YOUR OBJECTIVE
Each record below is to be copied word for word, with pictures removed.

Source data

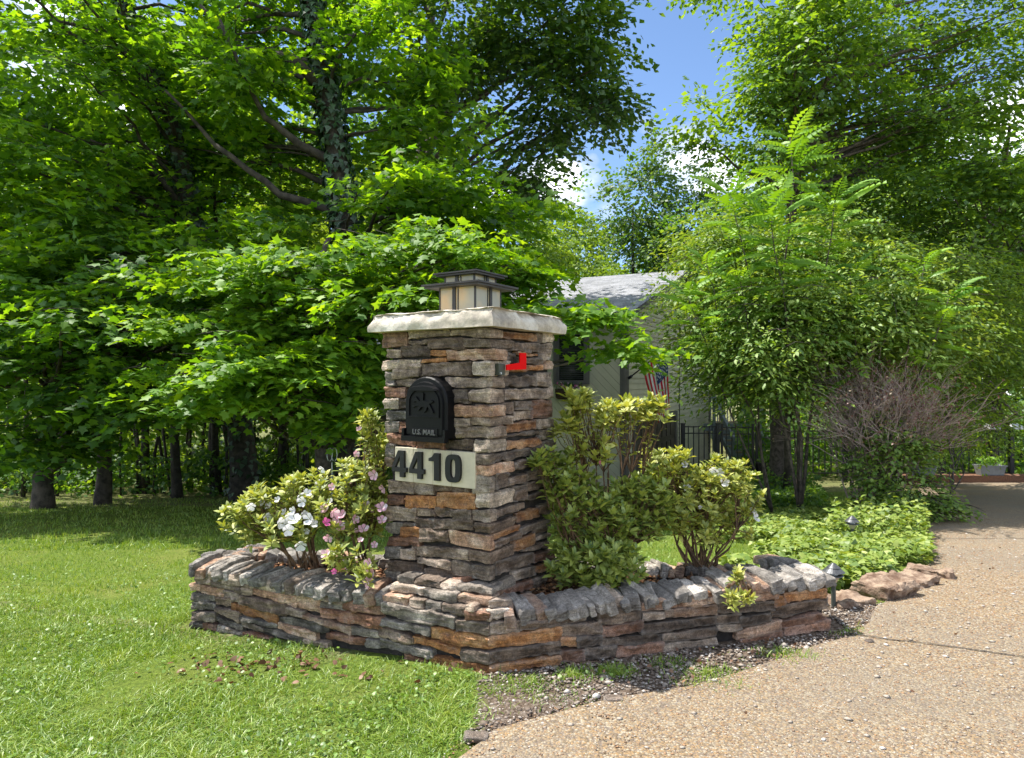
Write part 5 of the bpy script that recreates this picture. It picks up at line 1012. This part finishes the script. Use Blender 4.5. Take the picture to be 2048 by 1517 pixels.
# ------------------------------------------------------------------ tree copies far behind
def proto(name, leaf, seed, H, Wd, n, size, T=T_QUAD, thin=.72, sg=.5):
    global rng
    rng = np.random.default_rng(seed); random.seed(seed)
    r = empty(name, (0, 0, 0)); MB().tube(curve((0, 0, -1), (0.2, 0, H * .8), 6, 0, .03, seed), [.2, .17, .15, .13, .1, .07, .03], 6).build('trunk', M['bark_dark'], r, smooth=True)
    bl = [((rng.uniform(-.5, .5) * Wd, rng.uniform(-.5, .5) * Wd, H * z), (Wd * s, Wd * s, H * .11), s) for z, s in ((.3, .75), (.42, .9), (.52, .9), (.62, .85), (.74, .75), (.86, .6), (.95, .35))]
    C, Dv, K = clumped(bl, int(n * thin), 7, sg, .6); pos, ld, ln, sz = sprays(C, Dv, 12, 1.1, size, .6, .4, .3, .45)
    me = leafmesh('crown', T, pos, ld, ln, sz, np.repeat(rng.normal(.5, .16, len(C)), 12) + rng.normal(0, .15, len(pos))); link('crown', me, M[leaf], r, kind='stuff'); return r
PR = [proto('woodland_tree', 'far', 21, 13, 2.7, 26, .26), proto('woodland_tree', 'far', 22, 15, 3.0, 28, .28), proto('woodland_tree', 'far_yellow', 23, 12, 2.8, 30, .21, T_QUAD, 1.25, .42), proto('woodland_tree', 'oval', 24, 14, 2.6, 30, .21, T_QUAD, 1.25, .42)]
used = [False] * 4
rng = np.random.default_rng(5); random.seed(5)
def place(k, px, Y, s, label, group=None, sz=1.0):
    o = PR[k] if not used[k] else copy_tree(PR[k]); used[k] = True
    x = (px - 1024) / FPX * Y; o.location = (x, Y, gz(x, Y) - .3); o.rotation_euler = (0, 0, random.uniform(0, 6.28)); o.scale = (s, s, s * sz); o['label'] = label; o['category'] = 'tree'
    if group: o['group'] = group
FT = 'tree of the dense wood behind the lawn, deep green and half hidden by nearer maples'
for px, Y, k, s in ((-420, 17, 1, 1), (-640, 16, 0, 1.05), (-180, 17, 0, 1), (-60, 20, 1, 1), (40, 17.5, 0, .95), (140, 21, 1, 1.05), (240, 18, 2, .9), (330, 22, 0, 1.05), (420, 18.5, 1, .95), (500, 23, 0, 1.1), (590, 19, 2, .85), (660, 24, 1, 1), (760, 21, 0, .95), (840, 27, 1, 1.1), (930, 23, 0, .8), (-260, 24, 1, 1.1), (0, 27, 0, 1.2), (200, 28, 1, 1.2), (400, 29, 0, 1.2), (600, 30, 1, 1.2), (760, 31, 0, 1.1)):
    place(k, px, Y + (4.5 if Y < 23 else 3), s, FT, 'dense wood behind the lawn')
for px, Y, k, s, lab in ((1060, 31, 2, .86, 'yellow-green tree just right of the hanging boughs, behind the roof'), (1150, 34, 2, .96, 'rounded pale green tree behind the middle of the house roof'), (1262, 37, 3, 1.14, 'dark tall crowned tree standing highest against the clouds'), (1205, 30, 2, .66, 'small yellow-green tree right behind the roof ridge'), (1375, 36, 3, 1.0, 'dark rounded tree against the sky at the right end of the roof'), (1440, 31, 0, .9, 'green tree rising behind the frond-leaved sapling'), (1110, 44, 0, 1.15, 'distant green tree glimpsed between paler crowns over the roof'), (1320, 44, 0, 1.05, 'distant tree low between the two dark rounded crowns')):
    place(k, px, Y, s, lab)
FR = 'tree of the wood behind the driveway fence, green and half hidden by nearer shrubs'
for px, Y, k, s in ((1520, 25, 0, .9), (1600, 29, 1, .9), (1690, 24, 2, .75), (1770, 27, 0, .95), (1860, 23, 2, .8), (1940, 26, 1, .9), (2040, 23, 0, .85), (2130, 26, 1, 1), (1820, 34, 1, 1.1), (2000, 35, 0, 1.1), (2400, 22, 1, 1), (2250, 24, 0, 1), (1650, 36, 1, 1.1), (2200, 33, 1, 1.2)):
    place(k, px, Y, s, FR, 'wood behind the driveway fence')
# undergrowth in the wood: low leafy mass
def mass(name, ranges, n, size, leaf, hgt, T=T_QUAD, tintc=.5, hf=None, nl=12, L=.5):
    C = []
    for (px0, px1, Y0, Y1, w) in ranges:
        for _ in range(int(n * w)):
            Y = random.uniform(Y0, Y1); x = (random.uniform(px0, px1) - 1024) / FPX * Y; h = hgt * (.35 + .65 * (noise.noise(Vector((x * .8, Y * .8, 0))) * .5 + .5)) * 1.2
            C.append((x, Y, gz(x, Y) + random.uniform(0, 1) ** .8 * h))
    C = np.array(C); dd = rng.normal(0, 1, C.shape) * np.array([1, 1, .3]); pos, ld, ln, sz = sprays(C, dd, nl, L, size, .7, .4, .2, .45)
    link(name, leafmesh(name, T, pos, ld, ln, sz, np.repeat(rng.normal(tintc, .2, len(C)), nl) + rng.normal(0, .15, len(pos))), M[leaf], kind='stuff')
mass('undergrowth', [(-300, 1000, 15, 20.5, 1)], 2600, .15, 'far_yellow', 3.6, tintc=.45)
mass('undergrowth', [(-300, 1000, 13.2, 16, 1)], 700, .12, 'far', 1.1, tintc=.5)
mass('undergrowth', [(1480, 2250, 17.5, 22, 1)], 1500, .15, 'far', 3.0, tintc=.6)
mass('undergrowth', [(1380, 1620, 12.2, 14.5, 1)], 380, .08, 'far', .45, tintc=.55)
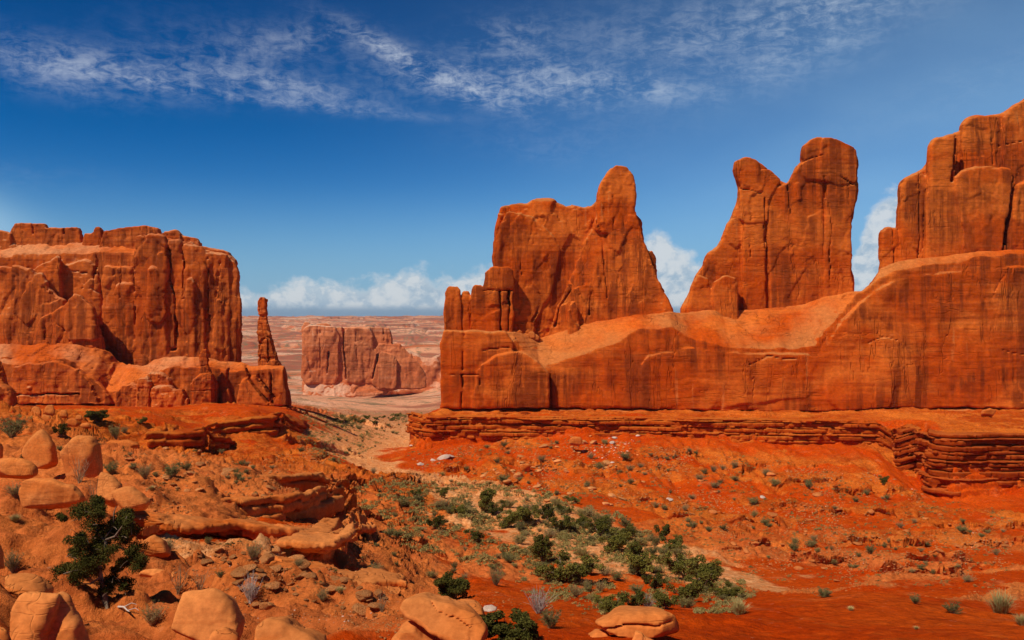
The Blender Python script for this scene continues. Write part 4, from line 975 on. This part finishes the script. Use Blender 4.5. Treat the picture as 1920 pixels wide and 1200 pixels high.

ANSWER TO THE EXERCISE
Write part 5 of the bpy script that recreates this picture. It picks up at line 1012. This part finishes the script. Use Blender 4.5. Take the picture to be 2048 by 1517 pixels.
# ------------------------------------------------------------------ tree copies far behind
def proto(name, leaf, seed, H, Wd, n, size, T=T_QUAD, thin=.72, sg=.5):
    global rng
    rng = np.random.default_rng(seed); random.seed(seed)
    r = empty(name, (0, 0, 0)); MB().tube(curve((0, 0, -1), (0.2, 0, H * .8), 6, 0, .03, seed), [.2, .17, .15, .13, .1, .07, .03], 6).build('trunk', M['bark_dark'], r, smooth=True)
    bl = [((rng.uniform(-.5, .5) * Wd, rng.uniform(-.5, .5) * Wd, H * z), (Wd * s, Wd * s, H * .11), s) for z, s in ((.3, .75), (.42, .9), (.52, .9), (.62, .85), (.74, .75), (.86, .6), (.95, .35))]
    C, Dv, K = clumped(bl, int(n * thin), 7, sg, .6); pos, ld, ln, sz = sprays(C, Dv, 12, 1.1, size, .6, .4, .3, .45)
    me = leafmesh('crown', T, pos, ld, ln, sz, np.repeat(rng.normal(.5, .16, len(C)), 12) + rng.normal(0, .15, len(pos))); link('crown', me, M[leaf], r, kind='stuff'); return r
PR = [proto('woodland_tree', 'far', 21, 13, 2.7, 26, .26), proto('woodland_tree', 'far', 22, 15, 3.0, 28, .28), proto('woodland_tree', 'far_yellow', 23, 12, 2.8, 30, .21, T_QUAD, 1.25, .42), proto('woodland_tree', 'oval', 24, 14, 2.6, 30, .21, T_QUAD, 1.25, .42)]
used = [False] * 4
rng = np.random.default_rng(5); random.seed(5)
def place(k, px, Y, s, label, group=None, sz=1.0):
    o = PR[k] if not used[k] else copy_tree(PR[k]); used[k] = True
    x = (px - 1024) / FPX * Y; o.location = (x, Y, gz(x, Y) - .3); o.rotation_euler = (0, 0, random.uniform(0, 6.28)); o.scale = (s, s, s * sz); o['label'] = label; o['category'] = 'tree'
    if group: o['group'] = group
FT = 'tree of the dense wood behind the lawn, deep green and half hidden by nearer maples'
for px, Y, k, s in ((-420, 17, 1, 1), (-640, 16, 0, 1.05), (-180, 17, 0, 1), (-60, 20, 1, 1), (40, 17.5, 0, .95), (140, 21, 1, 1.05), (240, 18, 2, .9), (330, 22, 0, 1.05), (420, 18.5, 1, .95), (500, 23, 0, 1.1), (590, 19, 2, .85), (660, 24, 1, 1), (760, 21, 0, .95), (840, 27, 1, 1.1), (930, 23, 0, .8), (-260, 24, 1, 1.1), (0, 27, 0, 1.2), (200, 28, 1, 1.2), (400, 29, 0, 1.2), (600, 30, 1, 1.2), (760, 31, 0, 1.1)):
    place(k, px, Y + (4.5 if Y < 23 else 3), s, FT, 'dense wood behind the lawn')
for px, Y, k, s, lab in ((1060, 31, 2, .86, 'yellow-green tree just right of the hanging boughs, behind the roof'), (1150, 34, 2, .96, 'rounded pale green tree behind the middle of the house roof'), (1262, 37, 3, 1.14, 'dark tall crowned tree standing highest against the clouds'), (1205, 30, 2, .66, 'small yellow-green tree right behind the roof ridge'), (1375, 36, 3, 1.0, 'dark rounded tree against the sky at the right end of the roof'), (1440, 31, 0, .9, 'green tree rising behind the frond-leaved sapling'), (1110, 44, 0, 1.15, 'distant green tree glimpsed between paler crowns over the roof'), (1320, 44, 0, 1.05, 'distant tree low between the two dark rounded crowns')):
    place(k, px, Y, s, lab)
FR = 'tree of the wood behind the driveway fence, green and half hidden by nearer shrubs'
for px, Y, k, s in ((1520, 25, 0, .9), (1600, 29, 1, .9), (1690, 24, 2, .75), (1770, 27, 0, .95), (1860, 23, 2, .8), (1940, 26, 1, .9), (2040, 23, 0, .85), (2130, 26, 1, 1), (1820, 34, 1, 1.1), (2000, 35, 0, 1.1), (2400, 22, 1, 1), (2250, 24, 0, 1), (1650, 36, 1, 1.1), (2200, 33, 1, 1.2)):
    place(k, px, Y, s, FR, 'wood behind the driveway fence')
# undergrowth in the wood: low leafy mass
def mass(name, ranges, n, size, leaf, hgt, T=T_QUAD, tintc=.5, hf=None, nl=12, L=.5):
    C = []
    for (px0, px1, Y0, Y1, w) in ranges:
        for _ in range(int(n * w)):
            Y = random.uniform(Y0, Y1); x = (random.uniform(px0, px1) - 1024) / FPX * Y; h = hgt * (.35 + .65 * (noise.noise(Vector((x * .8, Y * .8, 0))) * .5 + .5)) * 1.2
            C.append((x, Y, gz(x, Y) + random.uniform(0, 1) ** .8 * h))
    C = np.array(C); dd = rng.normal(0, 1, C.shape) * np.array([1, 1, .3]); pos, ld, ln, sz = sprays(C, dd, nl, L, size, .7, .4, .2, .45)
    link(name, leafmesh(name, T, pos, ld, ln, sz, np.repeat(rng.normal(tintc, .2, len(C)), nl) + rng.normal(0, .15, len(pos))), M[leaf], kind='stuff')
mass('undergrowth', [(-300, 1000, 15, 20.5, 1)], 2600, .15, 'far_yellow', 3.6, tintc=.45)
mass('undergrowth', [(-300, 1000, 13.2, 16, 1)], 700, .12, 'far', 1.1, tintc=.5)
mass('undergrowth', [(1480, 2250, 17.5, 22, 1)], 1500, .15, 'far', 3.0, tintc=.6)
mass('undergrowth', [(1380, 1620, 12.2, 14.5, 1)], 380, .08, 'far', .45, tintc=.55)
The Blender Python script for this scene continues. Write part 4, from line 975 on. This part finishes the script. Use Blender 4.5. Treat the picture as 1920 pixels wide and 1200 pixels high.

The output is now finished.